11. The system of claim 10, wherein the CNC tool is configured to maneuver the robotic arm such that the TCP is at a first location while the polishing tool polishes the first flat surface and moves to a second location while the polishing tool polishes the curved surface and moves to a third location while the polishing tool polishes the second flat surface.

12. The method of claim 11, wherein the movement of the TCP from the first location to the second location and to the third location is continuous.

13. The method of claim 9, wherein the part is a thermoplastic molded part.

14. The method of claim 9, wherein the part is a metal part.

15. The method of claim 9, further comprising: a dispenser configured to dispense fluid onto the part during the polishing.

16. A non-transitory computer readable medium for storing a computer program executable by a processor for finishing a surface of a part, comprising: computer code for finishing the surface of the part on a computer numerical control (CNC) tool, the computer code configured to maneuver a finishing tool positioned on a robotic arm of the CNC machine along a tool control path that travels along at least one flat surface and at least one curved surface of the part, wherein the computer code is configured to rotate the finishing tool about an axis substantially normal to the at least one flat and at least one curved surfaces during the finishing, wherein during the finishing a location of a tool center point (TCP) varies with respect to the finishing tool depending on the location of the finishing tool with respect to the tool control path.
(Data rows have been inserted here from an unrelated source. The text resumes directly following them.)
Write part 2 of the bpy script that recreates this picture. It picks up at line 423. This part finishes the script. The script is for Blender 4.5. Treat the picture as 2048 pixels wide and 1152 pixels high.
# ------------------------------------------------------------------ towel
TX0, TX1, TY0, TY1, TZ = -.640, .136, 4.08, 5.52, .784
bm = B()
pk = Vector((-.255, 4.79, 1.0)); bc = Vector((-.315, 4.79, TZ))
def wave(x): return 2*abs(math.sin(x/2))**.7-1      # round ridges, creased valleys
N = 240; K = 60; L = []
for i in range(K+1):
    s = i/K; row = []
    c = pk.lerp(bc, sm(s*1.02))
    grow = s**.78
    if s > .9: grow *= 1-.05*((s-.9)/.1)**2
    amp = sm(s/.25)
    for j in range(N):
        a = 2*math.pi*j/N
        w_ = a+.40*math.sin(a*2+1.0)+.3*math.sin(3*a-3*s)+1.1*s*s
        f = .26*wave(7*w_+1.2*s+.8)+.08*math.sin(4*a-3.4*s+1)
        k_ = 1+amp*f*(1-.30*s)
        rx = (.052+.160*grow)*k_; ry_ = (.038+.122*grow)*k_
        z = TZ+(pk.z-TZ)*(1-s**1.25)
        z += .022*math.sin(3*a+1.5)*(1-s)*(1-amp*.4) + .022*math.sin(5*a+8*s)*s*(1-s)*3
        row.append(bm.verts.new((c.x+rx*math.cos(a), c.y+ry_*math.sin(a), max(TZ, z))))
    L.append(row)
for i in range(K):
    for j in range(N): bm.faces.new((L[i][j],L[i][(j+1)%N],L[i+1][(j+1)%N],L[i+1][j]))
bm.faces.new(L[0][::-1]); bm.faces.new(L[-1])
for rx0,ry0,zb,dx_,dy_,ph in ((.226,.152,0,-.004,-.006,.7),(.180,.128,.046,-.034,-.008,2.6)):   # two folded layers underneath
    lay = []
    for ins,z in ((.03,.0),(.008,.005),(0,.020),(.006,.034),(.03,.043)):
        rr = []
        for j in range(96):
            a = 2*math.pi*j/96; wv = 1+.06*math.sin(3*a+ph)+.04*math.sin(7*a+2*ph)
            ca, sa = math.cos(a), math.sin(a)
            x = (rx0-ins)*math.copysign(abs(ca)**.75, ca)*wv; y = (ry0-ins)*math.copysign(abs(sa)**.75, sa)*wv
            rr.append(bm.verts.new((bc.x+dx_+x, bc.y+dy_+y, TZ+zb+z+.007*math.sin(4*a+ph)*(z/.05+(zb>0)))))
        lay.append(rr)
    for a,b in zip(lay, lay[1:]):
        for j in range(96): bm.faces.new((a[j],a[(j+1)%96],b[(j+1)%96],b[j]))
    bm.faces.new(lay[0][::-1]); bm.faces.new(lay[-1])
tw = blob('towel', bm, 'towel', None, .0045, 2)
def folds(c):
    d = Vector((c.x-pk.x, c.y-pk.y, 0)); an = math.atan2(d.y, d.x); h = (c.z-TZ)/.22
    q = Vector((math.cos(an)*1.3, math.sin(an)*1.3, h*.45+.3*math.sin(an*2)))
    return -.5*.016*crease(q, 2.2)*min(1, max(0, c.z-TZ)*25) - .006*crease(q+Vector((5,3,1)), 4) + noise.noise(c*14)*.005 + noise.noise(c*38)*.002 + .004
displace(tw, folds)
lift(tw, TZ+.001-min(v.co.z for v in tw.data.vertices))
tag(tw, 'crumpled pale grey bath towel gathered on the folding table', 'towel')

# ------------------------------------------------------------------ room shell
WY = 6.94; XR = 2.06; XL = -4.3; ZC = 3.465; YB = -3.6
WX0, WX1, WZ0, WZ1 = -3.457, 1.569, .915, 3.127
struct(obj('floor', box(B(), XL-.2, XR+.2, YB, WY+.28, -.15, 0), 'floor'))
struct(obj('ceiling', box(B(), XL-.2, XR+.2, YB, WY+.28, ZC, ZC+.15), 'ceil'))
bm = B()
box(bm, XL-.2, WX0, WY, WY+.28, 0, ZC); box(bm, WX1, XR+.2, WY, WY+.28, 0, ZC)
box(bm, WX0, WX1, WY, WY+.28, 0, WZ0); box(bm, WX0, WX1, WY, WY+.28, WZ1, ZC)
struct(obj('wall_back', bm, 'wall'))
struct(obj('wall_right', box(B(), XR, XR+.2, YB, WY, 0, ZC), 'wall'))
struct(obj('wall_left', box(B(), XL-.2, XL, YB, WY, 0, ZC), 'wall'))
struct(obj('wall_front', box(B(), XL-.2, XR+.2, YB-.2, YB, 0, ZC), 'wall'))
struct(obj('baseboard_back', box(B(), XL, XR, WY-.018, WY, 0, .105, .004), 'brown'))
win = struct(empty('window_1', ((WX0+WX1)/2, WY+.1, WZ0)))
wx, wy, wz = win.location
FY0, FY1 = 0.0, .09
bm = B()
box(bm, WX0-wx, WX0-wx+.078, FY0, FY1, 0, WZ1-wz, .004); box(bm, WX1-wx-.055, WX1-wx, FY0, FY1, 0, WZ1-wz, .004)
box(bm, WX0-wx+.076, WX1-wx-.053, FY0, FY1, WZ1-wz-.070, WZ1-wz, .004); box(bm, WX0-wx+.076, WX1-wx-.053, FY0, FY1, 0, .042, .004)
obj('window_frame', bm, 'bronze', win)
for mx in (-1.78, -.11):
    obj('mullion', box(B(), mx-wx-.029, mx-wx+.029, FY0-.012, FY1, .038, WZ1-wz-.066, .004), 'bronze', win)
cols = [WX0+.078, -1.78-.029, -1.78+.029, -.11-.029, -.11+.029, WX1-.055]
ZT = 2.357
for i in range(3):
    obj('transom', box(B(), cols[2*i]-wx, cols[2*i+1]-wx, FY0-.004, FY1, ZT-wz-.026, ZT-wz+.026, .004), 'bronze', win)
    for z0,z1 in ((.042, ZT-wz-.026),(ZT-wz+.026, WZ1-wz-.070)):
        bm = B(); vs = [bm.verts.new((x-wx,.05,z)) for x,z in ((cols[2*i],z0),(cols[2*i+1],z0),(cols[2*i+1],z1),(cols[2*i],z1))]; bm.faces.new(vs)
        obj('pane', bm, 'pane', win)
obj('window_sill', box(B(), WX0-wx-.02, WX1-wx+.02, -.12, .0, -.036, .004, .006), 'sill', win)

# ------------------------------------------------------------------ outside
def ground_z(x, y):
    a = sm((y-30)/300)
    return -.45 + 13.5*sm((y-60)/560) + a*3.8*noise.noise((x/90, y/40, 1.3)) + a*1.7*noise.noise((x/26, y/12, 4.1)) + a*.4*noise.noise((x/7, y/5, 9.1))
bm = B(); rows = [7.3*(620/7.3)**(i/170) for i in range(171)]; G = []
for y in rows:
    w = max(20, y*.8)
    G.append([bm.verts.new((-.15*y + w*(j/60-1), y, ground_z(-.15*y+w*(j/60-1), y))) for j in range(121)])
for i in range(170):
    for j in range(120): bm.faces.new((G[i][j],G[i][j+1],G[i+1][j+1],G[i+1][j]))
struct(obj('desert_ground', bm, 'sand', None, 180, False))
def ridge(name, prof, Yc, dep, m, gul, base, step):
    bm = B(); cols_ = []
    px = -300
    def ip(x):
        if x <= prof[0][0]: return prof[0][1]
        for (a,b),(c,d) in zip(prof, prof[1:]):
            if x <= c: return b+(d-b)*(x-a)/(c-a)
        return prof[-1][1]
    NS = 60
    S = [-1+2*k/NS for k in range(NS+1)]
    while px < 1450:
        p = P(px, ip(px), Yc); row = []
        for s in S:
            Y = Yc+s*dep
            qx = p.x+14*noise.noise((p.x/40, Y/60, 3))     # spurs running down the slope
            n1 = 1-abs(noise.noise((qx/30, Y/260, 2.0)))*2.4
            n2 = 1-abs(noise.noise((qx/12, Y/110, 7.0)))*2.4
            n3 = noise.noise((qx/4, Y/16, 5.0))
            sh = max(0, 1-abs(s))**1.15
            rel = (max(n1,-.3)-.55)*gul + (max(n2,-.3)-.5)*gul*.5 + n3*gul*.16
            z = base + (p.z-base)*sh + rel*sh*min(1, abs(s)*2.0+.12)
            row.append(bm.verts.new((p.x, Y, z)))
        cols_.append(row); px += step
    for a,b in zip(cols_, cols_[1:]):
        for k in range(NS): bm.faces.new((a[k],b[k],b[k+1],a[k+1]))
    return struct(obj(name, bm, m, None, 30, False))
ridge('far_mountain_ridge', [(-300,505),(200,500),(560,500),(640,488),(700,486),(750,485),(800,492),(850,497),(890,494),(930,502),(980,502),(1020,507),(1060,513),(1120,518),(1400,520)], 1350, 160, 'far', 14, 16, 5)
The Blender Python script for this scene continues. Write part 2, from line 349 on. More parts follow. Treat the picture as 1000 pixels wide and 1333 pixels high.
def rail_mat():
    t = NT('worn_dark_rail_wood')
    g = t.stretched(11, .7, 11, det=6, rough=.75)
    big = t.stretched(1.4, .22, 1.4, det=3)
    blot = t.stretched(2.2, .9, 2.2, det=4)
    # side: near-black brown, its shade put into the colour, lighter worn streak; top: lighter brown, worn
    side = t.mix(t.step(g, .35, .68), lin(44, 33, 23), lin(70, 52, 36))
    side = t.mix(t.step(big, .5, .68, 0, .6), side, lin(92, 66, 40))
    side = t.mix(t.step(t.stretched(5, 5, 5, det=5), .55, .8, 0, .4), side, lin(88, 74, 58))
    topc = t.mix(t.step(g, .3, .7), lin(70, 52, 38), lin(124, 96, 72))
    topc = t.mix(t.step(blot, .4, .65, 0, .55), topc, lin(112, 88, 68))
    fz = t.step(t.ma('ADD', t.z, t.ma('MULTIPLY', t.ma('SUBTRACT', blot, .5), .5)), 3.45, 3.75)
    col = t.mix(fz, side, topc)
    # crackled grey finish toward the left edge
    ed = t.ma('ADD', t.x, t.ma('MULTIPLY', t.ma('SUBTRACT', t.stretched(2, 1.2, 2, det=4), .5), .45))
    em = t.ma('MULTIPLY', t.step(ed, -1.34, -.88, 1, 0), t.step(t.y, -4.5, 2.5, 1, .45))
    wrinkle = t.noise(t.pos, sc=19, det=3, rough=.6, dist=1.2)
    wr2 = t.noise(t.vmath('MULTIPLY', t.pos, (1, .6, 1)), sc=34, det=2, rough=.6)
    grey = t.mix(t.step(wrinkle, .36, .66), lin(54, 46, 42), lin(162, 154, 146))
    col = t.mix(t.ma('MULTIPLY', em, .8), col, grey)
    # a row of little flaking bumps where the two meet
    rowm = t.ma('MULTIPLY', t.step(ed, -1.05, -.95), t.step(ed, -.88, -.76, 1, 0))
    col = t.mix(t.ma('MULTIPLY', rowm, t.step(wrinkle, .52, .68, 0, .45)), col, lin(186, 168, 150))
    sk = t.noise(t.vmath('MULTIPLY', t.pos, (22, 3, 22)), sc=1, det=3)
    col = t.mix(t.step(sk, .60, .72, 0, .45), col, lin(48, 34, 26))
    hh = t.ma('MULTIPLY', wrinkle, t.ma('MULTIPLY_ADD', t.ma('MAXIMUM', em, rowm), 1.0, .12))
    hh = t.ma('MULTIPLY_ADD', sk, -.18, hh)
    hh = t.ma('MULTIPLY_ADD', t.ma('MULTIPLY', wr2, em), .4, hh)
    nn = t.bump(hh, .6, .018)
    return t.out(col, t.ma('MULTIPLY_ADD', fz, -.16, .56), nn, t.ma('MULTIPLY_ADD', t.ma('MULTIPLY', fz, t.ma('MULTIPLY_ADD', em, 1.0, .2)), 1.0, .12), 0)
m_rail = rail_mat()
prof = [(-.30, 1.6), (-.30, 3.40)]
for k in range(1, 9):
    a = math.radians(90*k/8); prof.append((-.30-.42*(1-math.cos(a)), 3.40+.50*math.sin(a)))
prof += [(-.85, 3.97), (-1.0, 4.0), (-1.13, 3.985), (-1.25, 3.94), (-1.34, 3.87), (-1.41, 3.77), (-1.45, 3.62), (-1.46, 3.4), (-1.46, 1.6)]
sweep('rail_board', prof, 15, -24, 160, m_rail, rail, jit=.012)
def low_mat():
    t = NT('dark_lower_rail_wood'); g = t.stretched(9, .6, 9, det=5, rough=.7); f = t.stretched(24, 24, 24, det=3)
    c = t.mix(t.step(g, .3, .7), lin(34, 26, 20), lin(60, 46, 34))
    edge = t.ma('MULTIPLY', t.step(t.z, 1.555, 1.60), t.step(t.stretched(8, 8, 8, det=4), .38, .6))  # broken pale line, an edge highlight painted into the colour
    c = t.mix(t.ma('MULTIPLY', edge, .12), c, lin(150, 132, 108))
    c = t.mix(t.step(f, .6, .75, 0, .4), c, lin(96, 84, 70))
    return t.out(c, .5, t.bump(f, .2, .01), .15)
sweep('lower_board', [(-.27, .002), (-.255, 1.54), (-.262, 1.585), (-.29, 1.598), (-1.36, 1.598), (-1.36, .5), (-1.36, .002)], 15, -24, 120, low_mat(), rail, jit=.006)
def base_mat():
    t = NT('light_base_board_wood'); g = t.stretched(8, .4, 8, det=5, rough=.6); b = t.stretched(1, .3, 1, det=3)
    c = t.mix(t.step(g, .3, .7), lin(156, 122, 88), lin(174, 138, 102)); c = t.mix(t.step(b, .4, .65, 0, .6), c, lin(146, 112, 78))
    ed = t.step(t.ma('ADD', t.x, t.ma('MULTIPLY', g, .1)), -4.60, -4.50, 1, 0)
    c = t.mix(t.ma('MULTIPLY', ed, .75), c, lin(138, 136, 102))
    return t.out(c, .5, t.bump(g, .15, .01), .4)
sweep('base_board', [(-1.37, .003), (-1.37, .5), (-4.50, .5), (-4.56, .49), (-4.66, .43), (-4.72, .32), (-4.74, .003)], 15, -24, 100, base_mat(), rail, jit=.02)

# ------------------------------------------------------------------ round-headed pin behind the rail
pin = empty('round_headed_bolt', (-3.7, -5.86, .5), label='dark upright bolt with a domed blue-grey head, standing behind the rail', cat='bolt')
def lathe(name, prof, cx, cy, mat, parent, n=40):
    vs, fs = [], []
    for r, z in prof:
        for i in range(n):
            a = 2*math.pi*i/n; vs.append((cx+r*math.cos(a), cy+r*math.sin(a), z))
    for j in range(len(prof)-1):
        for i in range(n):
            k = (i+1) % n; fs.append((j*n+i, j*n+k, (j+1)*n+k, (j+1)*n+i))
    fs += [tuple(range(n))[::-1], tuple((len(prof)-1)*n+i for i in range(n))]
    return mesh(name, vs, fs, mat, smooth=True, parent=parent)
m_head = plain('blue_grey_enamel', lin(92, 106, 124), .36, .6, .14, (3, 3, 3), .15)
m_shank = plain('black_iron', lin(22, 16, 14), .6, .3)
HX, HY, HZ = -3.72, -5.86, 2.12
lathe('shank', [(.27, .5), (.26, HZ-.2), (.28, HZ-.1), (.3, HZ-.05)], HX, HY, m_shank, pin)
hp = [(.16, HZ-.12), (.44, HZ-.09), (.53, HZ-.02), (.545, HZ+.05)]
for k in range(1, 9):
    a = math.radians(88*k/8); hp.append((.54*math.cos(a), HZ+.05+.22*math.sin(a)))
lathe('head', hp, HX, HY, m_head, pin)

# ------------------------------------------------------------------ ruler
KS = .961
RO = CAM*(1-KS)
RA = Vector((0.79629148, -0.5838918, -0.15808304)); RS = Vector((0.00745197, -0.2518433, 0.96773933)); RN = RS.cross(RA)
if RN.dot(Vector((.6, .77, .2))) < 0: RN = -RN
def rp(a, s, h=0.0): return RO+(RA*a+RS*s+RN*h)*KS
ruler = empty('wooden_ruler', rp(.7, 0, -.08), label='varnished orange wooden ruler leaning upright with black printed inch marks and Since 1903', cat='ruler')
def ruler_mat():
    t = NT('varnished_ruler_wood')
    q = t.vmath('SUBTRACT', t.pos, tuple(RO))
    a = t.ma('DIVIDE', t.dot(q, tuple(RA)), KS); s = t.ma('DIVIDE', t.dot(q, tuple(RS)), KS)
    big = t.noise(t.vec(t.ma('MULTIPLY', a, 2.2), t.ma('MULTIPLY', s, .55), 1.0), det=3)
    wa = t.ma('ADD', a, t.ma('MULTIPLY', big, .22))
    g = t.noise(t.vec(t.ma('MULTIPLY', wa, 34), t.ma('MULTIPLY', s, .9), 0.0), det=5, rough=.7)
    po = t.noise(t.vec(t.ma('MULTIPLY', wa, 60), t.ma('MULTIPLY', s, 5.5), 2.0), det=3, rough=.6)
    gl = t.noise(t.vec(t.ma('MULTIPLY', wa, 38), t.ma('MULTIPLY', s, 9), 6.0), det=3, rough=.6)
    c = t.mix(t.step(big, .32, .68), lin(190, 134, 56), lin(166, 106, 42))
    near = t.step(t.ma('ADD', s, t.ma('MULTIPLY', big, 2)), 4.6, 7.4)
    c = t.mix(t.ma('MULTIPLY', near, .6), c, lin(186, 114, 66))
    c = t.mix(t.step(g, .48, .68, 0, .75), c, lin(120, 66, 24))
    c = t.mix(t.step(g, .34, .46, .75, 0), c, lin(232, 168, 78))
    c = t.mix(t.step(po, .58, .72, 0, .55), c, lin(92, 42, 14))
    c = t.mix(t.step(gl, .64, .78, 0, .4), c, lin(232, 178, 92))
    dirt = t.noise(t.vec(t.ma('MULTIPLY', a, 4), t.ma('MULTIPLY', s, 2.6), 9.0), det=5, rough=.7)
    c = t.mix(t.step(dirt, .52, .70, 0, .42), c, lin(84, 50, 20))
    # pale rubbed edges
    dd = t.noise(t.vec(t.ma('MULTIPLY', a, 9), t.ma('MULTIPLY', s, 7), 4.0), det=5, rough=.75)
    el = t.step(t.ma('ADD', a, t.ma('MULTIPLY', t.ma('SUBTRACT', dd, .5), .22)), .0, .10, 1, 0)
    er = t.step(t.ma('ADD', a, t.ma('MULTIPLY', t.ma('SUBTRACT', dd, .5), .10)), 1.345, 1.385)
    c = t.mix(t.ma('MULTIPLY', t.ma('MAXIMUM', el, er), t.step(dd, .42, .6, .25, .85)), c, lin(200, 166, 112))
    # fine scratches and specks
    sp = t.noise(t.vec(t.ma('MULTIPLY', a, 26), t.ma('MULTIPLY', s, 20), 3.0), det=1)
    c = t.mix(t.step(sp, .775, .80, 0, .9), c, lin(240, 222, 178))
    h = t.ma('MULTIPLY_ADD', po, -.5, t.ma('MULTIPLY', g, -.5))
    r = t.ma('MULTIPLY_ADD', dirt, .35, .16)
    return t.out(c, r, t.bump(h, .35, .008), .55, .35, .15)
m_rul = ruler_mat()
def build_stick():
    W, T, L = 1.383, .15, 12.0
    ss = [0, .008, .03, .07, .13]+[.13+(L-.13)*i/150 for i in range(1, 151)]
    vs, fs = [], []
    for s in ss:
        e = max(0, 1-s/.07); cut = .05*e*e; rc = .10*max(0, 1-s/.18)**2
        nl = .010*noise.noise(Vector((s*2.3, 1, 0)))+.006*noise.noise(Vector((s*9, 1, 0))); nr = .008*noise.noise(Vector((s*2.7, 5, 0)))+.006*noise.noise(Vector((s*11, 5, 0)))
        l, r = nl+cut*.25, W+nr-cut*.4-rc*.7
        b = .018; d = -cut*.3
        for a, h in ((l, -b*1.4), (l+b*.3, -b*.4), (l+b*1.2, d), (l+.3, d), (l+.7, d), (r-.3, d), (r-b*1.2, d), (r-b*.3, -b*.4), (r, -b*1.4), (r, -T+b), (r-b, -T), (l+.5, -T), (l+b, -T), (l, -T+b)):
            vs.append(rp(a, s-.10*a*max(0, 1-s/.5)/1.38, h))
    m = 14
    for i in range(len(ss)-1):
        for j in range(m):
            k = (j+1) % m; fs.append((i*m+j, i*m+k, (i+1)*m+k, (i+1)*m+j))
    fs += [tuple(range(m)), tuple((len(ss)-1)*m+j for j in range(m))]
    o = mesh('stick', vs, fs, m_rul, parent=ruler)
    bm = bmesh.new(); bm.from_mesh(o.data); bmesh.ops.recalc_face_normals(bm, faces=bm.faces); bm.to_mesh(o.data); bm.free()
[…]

17. The method of claim 16, wherein the computer code for moving a finishing tool along a tool control path comprises computer code for maneuvering a robotic arm of the CNC tool in three dimensions along the tool control path.

18. The method of claim 17, wherein the tool control path moves the finishing tool in an orientation that is substantially normal to the surface of the part.

19. The method of claim 17, wherein the finishing tool is positioned on an end of the robotic arm.

20. The method of claim 17, wherein the TCP is established as a datum point for orienting the movement of the robot in three dimensions.